Posted by Arun Uday on May 8, 2007

I guess there would be few who would envy Mr YV Reddy’s job these days, given the various forces and counterforces he needs to balance. Ever since the inflation rate started its climb upwards, RBI has been tightening the liquidity screws to contain the rising prices. Bear in mind that inflation not only has serious economic implications, but with elections not too far away, there are also other political ramifications which put serious pressures on policy making. Raising interest rates was the easiest thing to do to contain inflation, for, debates raged on what kind of impact this increase in interest rates would have on our economic growth.
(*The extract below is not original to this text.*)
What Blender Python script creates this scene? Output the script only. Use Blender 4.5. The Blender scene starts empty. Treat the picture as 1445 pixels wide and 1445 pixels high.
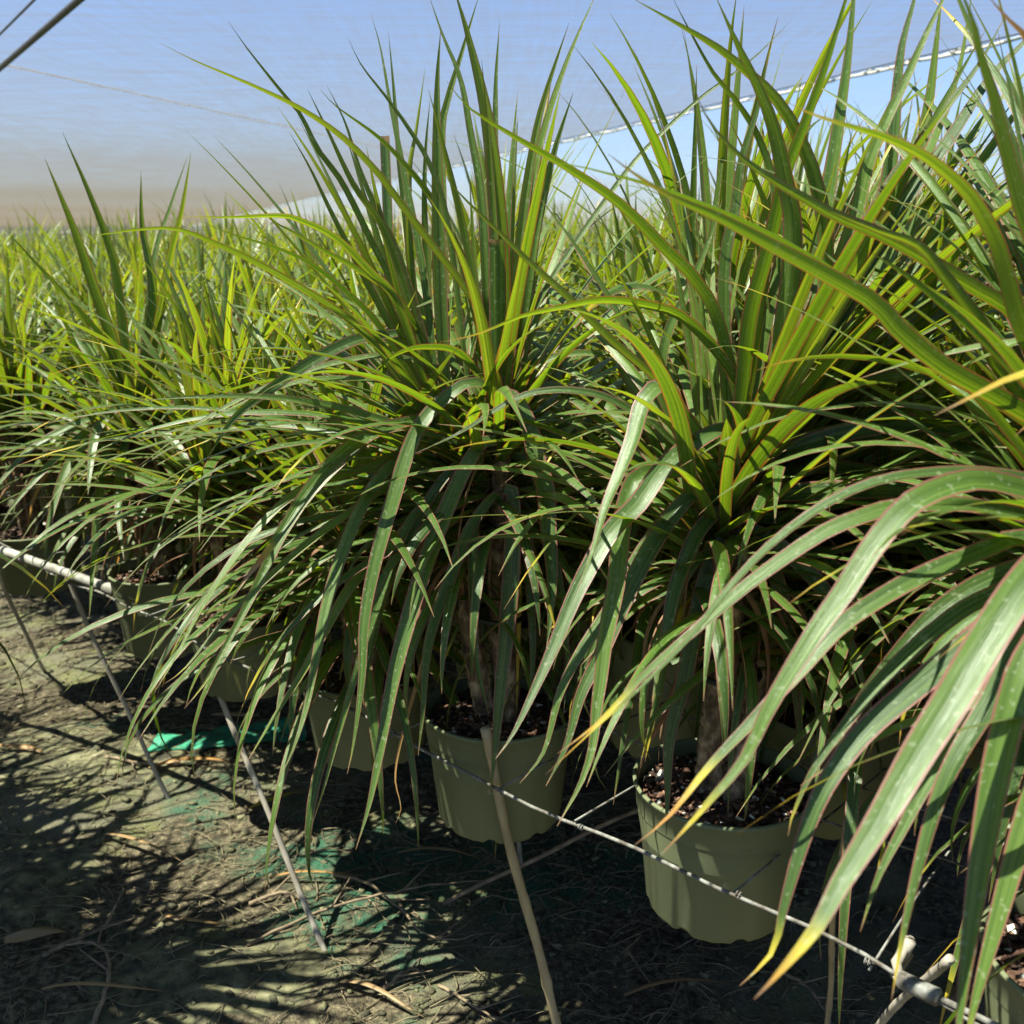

With capital becoming increasingly expensive, it was feared that corporates would find it difficult to pursue aggressive CAPEX plans, which would hinder growth. Also, beyond a point, such increase in interest rates would also start becoming counter productive since it would have a negative impact on supply of goods resulting in scarcity, and hence price increase. Further, this and other factors have resulted in an appreciating rupee, which is scaling newer heights by the day. Its now the turn of exporters (IT cos amongst many others) to cry wolf, for whom a stronger rupee is a turn off, which led the RBI to again intervene and suck out some dollars from the system. Now, I read another article by yet another noted economist that since India is running a large current account deficit and is a net importer of goods, an appreciating rupee may not be such bad news after all. Geez, whats Mr Reddy to do now?? Of course, if I knew the answer I’d be the one hogging air time on TV channels versus Abhi-Ash who seem to be outdoing me when it comes to gaining television coverage these days.